Engebretsen, who came to the U.S. from Ecuador when she was 23, having lost her sight only two years earlier, has been teaching with the district for six years. Her goal is to build a culture of awareness within the peninsula community for her blind students and other visually impaired residents, she said.
“I want my kids to be able to go to Fred Meyer’s and do some shopping,” she said. “I want my kids to go to places, and sometimes they can’t because there’s not accessibility — there’s no people to help them.”
Engebretsen plans to host a gathering for blind children and their families from all over Alaska this November in Soldotna. She wants to organize activities for them that will help teach life skills like cooking and using technology, she said.
“That’s what our kids need. Our blind individuals need to know how to do things to be able to be functional, you know, to be able to be part of the society,” she said. “That’s why I am here and this group of … professionals, we are here to help our kids to be active members of the society, to be able to function.”
Engebretsen teaches students in Soldotna High School, River City Academy, Kenai Central High School and Soldotna Elementary, but there are also visually impaired students in Seward and Homer, she said.
She said she is excited to take several techniques she learned Thursday and apply them to students she knows will benefit or who are struggling with certain concepts.
Marek will travel to Homer and back to Anchorage before leaving the state and has more learning tools in the works which are waiting on funding, he said.
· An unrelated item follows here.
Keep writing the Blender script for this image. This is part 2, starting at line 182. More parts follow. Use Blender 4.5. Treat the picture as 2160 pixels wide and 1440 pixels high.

As an educator working with blind children and adults, Marek said he constantly learns about new challenges or gaps they face in their understanding of the world.
“But you also learn one thing … the fact that we see does not mean that we know everything about the world,” Marek said. “There’s this other half of the world hidden from us because we take too many shortcuts, and we don’t notice the gentle of rustling of something — the wind — or there’s information that blind people notice which we ignore. So the world is much richer, I think, than we think.”